Je la sens au bord des larmes. Prête à craquer. Je préfère élargir la conversation et lui demander ce qu’elle sait de la tuerie elle-même dont les Russes, à l’heure où nous parlons, renvoient la responsabilité sur Kiev.

En recoupant ce qu’elle me dit avec les informations glanées sur le terrain auprès de sources généralement fiables, je tire les observations suivantes. Aucun témoin pour attester du sifflement caractéristique d’une arrivée de roquette.

Aucun signalement de tir, cette nuit-là, en provenance des lignes ukrainiennes qui se trouvent au demeurant très près, 15 kilomètres à peine (ce qui rend techniquement difficile l’usage, allégué par le Kremlin, d’un lanceur Himars américain).

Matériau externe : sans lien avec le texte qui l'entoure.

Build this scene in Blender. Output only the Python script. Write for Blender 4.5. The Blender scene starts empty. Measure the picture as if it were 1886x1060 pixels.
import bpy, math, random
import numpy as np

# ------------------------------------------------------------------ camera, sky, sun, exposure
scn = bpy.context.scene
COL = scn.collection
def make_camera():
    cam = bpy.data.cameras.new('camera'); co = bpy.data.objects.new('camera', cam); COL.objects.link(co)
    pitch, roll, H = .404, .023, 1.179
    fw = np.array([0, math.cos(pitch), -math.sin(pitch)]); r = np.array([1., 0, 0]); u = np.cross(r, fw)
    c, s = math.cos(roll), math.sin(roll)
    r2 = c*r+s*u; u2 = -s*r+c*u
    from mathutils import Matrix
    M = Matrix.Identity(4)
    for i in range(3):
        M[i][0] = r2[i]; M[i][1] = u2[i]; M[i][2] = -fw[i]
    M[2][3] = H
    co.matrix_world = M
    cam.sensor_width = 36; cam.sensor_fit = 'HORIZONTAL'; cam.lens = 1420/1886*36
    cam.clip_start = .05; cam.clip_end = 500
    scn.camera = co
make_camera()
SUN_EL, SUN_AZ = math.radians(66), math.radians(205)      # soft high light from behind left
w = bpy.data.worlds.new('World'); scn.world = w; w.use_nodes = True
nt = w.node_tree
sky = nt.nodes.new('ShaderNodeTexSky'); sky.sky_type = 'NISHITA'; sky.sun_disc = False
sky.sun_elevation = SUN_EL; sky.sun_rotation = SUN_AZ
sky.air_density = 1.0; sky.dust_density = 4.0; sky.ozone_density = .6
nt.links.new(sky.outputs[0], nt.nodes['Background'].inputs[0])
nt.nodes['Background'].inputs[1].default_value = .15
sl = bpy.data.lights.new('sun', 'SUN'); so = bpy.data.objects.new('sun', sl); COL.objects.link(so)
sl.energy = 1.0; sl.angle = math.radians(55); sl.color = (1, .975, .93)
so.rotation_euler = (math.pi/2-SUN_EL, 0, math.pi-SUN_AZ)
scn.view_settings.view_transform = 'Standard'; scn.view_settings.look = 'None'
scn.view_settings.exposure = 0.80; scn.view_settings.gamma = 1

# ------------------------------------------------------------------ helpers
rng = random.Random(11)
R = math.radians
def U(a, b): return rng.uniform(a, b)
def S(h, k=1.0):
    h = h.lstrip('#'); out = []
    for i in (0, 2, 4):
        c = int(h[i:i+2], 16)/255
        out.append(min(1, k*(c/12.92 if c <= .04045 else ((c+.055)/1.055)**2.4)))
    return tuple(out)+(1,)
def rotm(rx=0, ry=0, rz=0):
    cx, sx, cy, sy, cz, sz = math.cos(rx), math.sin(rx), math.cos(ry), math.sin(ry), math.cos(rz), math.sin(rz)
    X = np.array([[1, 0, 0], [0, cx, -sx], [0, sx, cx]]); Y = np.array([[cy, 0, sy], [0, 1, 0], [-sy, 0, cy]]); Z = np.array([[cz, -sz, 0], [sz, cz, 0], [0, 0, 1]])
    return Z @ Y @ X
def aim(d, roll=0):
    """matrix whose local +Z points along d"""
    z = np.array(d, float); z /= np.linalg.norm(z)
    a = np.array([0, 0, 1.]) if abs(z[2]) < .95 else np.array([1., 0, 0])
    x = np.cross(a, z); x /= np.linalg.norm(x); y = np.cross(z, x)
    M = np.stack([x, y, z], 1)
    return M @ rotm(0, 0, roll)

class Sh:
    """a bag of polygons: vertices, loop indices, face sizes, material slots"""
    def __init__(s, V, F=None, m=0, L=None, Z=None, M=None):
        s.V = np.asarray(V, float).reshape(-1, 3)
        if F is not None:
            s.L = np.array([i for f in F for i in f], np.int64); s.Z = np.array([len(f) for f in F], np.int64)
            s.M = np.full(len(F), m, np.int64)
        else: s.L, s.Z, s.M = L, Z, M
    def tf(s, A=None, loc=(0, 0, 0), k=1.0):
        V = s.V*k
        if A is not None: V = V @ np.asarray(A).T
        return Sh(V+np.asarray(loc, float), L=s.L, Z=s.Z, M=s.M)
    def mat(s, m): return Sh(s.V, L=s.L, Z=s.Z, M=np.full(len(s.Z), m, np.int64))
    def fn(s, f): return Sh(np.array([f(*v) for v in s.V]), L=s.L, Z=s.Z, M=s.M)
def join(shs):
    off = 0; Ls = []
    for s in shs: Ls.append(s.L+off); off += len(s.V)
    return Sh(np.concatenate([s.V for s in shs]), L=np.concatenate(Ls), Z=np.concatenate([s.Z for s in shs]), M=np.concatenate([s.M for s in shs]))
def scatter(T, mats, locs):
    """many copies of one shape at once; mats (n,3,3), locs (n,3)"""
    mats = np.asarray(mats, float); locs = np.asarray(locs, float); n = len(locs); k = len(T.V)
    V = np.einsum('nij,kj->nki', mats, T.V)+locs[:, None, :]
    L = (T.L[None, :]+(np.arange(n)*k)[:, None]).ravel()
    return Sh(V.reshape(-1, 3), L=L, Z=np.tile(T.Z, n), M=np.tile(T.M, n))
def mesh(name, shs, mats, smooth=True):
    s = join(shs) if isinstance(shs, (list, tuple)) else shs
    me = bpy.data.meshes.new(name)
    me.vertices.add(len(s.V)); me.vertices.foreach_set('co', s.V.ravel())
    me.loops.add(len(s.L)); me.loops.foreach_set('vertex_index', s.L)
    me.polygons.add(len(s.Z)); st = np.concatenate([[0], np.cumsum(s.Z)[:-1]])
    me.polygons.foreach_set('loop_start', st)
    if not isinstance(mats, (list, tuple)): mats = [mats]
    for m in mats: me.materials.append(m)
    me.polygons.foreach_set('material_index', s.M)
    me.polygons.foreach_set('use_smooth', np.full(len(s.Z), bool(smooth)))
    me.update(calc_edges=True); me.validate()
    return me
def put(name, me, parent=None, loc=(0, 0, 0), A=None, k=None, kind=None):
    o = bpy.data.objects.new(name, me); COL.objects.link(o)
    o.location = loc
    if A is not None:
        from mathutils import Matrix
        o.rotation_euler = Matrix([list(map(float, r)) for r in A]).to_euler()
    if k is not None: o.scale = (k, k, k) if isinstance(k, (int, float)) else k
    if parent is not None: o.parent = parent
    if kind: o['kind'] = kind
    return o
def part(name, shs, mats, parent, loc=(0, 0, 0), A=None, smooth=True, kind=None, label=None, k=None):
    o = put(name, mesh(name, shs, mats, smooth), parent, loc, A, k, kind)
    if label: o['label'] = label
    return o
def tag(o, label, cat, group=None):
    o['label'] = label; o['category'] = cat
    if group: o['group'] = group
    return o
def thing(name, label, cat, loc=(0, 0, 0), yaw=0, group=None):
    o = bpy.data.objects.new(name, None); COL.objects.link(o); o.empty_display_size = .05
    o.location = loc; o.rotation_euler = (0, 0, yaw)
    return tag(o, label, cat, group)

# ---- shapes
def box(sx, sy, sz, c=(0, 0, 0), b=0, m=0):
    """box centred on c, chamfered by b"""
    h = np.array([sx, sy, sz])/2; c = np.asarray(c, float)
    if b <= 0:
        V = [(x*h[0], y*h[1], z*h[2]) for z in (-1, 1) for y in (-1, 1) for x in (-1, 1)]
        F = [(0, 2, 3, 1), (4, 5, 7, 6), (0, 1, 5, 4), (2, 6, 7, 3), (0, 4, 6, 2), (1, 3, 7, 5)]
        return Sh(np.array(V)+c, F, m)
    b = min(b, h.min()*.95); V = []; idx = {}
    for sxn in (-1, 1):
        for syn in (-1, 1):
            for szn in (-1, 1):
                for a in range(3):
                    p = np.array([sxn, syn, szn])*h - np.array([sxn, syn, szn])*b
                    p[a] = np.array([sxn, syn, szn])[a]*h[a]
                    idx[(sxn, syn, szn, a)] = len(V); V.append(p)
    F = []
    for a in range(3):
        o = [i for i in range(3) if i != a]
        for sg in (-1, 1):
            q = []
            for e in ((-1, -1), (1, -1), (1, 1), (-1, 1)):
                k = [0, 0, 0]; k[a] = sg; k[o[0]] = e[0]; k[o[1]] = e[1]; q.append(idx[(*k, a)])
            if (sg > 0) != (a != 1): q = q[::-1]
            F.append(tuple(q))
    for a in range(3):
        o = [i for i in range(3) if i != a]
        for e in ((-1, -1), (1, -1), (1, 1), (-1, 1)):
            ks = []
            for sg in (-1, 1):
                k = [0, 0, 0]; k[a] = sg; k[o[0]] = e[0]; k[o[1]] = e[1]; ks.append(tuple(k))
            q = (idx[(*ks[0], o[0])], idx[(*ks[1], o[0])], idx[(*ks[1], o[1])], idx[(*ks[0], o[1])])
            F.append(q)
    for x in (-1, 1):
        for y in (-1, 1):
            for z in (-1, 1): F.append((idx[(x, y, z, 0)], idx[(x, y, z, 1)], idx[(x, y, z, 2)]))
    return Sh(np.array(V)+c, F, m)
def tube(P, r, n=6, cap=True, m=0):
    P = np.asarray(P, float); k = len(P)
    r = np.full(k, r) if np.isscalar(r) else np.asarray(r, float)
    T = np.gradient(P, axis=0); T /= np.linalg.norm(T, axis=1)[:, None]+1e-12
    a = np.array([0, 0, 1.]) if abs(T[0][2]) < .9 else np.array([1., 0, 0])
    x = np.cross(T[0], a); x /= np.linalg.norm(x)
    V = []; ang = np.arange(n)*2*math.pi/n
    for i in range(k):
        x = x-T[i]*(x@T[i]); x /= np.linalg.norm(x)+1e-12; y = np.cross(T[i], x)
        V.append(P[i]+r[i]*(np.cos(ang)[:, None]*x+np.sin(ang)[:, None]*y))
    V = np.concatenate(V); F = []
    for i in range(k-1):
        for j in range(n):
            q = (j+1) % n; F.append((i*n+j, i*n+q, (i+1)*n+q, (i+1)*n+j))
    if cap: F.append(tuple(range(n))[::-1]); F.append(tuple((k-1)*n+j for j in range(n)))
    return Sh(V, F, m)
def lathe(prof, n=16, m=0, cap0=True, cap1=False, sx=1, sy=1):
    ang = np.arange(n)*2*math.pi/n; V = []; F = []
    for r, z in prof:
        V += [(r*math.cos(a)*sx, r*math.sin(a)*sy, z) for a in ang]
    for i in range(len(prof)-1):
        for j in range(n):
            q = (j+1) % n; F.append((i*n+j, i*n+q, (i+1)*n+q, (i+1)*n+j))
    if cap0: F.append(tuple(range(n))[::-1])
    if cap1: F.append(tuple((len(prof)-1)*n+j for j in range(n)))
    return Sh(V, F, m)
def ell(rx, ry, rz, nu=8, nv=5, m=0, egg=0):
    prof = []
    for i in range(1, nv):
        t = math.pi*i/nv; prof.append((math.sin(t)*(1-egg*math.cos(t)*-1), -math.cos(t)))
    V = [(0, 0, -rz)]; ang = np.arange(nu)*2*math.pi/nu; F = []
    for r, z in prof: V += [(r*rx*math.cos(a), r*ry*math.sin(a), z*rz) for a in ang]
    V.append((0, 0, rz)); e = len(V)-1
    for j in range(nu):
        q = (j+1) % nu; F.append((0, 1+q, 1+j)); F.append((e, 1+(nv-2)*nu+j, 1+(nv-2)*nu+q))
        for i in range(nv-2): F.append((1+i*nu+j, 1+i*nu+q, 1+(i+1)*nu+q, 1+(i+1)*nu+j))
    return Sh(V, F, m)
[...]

Sur les vidéos que font circuler les trolls russes, plusieurs éléments troublants : pas un bâtiment alentour sérieusement endommagé ; dans la prison, des images typiques (murs encore debout, fenêtres et bouts de toit intacts) d’une déflagration dont l’épicentre serait à l’intérieur ; et puis ces corps carbonisés qui semblent la signature des armes thermobariques, à fort dégagement de chaleur, dont les Russes ont fait grand usage lors du siège d’Azovstal.

Ajoutez à cela que le lieu du carnage n’était pas une geôle proprement dite, mais une sorte de local technique.

Ajoutez le fait que 200 Partisans d’Azovstal y ont été, comme par hasard, transférés l’avant-veille.

Et ajoutez les déclarations russes des derniers jours appelant à exécuter sommairement ces « néonazis » (Leonid Sloutski, président de la commission des Affaires étrangères de la Douma), à les pendre sans les honneurs dus aux soldats (l’ambassadeur de Russie à Londres) et à ne plus envisager, pour eux, d’échange de prisonniers (Viatcheslav Volodine, speaker de la Douma).

Tout est possible, bien entendu.

Et il faudra, pour lever tous les doutes, imposer à la Russie une enquête internationale du type de celle qu’elle a longtemps refusée après l’attaque, en 2014, au missile BUK, du vol de la Malaysia Airlines.

Mais l’hypothèse la plus vraisemblable est, à ce stade, que leurs geôliers ont enfermé les soldats d’Azovstal ; que l’explosion est venue du dedans ou de l’extérieur proche ; et que l’on a fait en sorte que ces héros rôtissent comme des agneaux sacrifiés.

Pour moi, comme pour Alla, la conclusion est claire.

Olenivka, c’est le Katyn de l’Ukraine.

Comme à Katyn où les Soviétiques ont assassiné, en 1940, la fine fleur de l’aristocratie et de l’armée polonaises, les Russes ont exécuté de sang-froid les braves entre les braves de l’armée de Zelensky.

Et Ilya Samoïlenko n’avait pas tort de dire qu’il vaut mieux mourir les armes à la main que tomber dans les pattes de ces salopards.